----- Supplied material -----

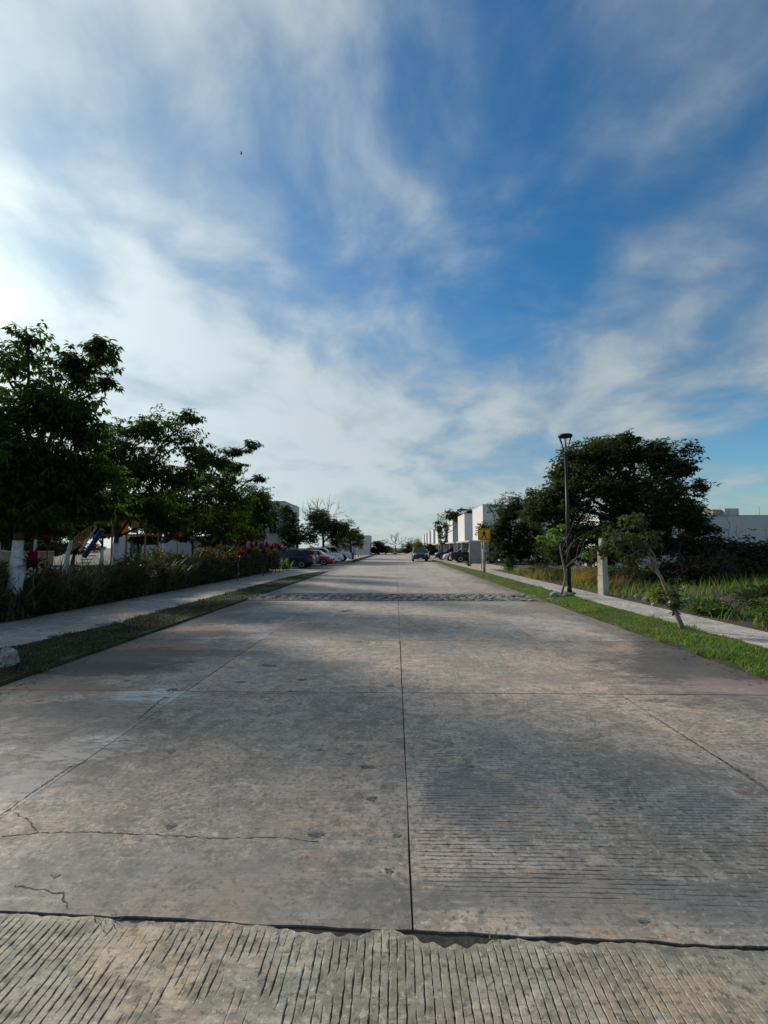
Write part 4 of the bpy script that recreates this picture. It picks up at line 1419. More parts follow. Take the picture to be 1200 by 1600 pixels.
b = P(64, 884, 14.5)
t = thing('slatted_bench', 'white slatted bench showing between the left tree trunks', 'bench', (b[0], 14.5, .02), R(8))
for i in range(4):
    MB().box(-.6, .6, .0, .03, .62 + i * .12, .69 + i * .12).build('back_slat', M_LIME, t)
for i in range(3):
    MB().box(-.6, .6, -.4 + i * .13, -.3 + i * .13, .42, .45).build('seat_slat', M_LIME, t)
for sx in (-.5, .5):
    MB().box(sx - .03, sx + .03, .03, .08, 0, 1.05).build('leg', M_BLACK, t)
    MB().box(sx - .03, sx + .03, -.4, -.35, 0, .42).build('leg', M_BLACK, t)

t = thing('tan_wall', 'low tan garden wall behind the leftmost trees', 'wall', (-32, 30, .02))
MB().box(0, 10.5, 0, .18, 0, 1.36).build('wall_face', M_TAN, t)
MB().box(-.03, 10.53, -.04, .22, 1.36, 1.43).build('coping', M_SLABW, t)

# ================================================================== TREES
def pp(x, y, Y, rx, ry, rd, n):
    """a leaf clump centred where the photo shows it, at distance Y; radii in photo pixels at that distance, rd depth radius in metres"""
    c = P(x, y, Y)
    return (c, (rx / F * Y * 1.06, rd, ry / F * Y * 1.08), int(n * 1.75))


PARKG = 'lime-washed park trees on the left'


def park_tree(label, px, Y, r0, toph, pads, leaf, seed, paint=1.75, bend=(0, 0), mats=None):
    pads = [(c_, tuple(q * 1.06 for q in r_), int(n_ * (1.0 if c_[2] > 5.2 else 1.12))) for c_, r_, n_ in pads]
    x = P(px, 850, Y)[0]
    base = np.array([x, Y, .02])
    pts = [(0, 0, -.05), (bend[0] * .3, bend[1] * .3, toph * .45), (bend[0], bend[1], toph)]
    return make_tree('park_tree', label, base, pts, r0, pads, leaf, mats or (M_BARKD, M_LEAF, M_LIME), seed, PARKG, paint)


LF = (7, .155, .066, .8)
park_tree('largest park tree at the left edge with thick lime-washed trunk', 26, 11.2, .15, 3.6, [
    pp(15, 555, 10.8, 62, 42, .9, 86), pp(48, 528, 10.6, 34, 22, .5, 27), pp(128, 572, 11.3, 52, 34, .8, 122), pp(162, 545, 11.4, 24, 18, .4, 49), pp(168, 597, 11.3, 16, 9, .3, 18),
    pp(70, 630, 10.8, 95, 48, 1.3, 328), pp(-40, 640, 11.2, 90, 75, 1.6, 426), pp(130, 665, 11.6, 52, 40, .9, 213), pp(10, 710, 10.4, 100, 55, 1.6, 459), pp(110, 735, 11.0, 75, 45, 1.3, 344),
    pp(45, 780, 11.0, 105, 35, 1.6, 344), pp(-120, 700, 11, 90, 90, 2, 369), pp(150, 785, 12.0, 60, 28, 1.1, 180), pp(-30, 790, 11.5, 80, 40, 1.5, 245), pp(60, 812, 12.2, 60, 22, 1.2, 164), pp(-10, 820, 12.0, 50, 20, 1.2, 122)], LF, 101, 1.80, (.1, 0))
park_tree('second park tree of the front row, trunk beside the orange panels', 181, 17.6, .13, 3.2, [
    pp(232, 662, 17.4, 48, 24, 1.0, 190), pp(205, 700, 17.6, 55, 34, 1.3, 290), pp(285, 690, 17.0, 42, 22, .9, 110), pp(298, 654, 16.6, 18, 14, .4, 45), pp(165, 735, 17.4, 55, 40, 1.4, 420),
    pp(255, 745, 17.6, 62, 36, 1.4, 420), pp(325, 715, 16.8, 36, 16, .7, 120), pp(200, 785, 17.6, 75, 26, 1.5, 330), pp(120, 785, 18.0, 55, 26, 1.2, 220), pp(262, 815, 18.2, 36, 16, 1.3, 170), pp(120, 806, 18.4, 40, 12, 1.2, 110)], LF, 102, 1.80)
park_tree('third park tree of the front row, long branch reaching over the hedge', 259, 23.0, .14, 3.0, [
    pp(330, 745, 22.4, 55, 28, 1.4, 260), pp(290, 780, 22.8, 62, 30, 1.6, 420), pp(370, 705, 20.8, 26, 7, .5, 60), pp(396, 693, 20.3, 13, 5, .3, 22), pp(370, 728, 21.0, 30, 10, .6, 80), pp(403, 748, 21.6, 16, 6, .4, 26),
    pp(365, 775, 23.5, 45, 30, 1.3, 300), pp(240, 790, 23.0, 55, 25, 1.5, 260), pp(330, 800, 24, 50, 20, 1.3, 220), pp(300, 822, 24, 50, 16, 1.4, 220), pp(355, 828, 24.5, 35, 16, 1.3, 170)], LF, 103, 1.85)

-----

Of all the lines in the listing above, how many contain the word "that"? Answer with the number alone.

▸ **Answer for the task**:
2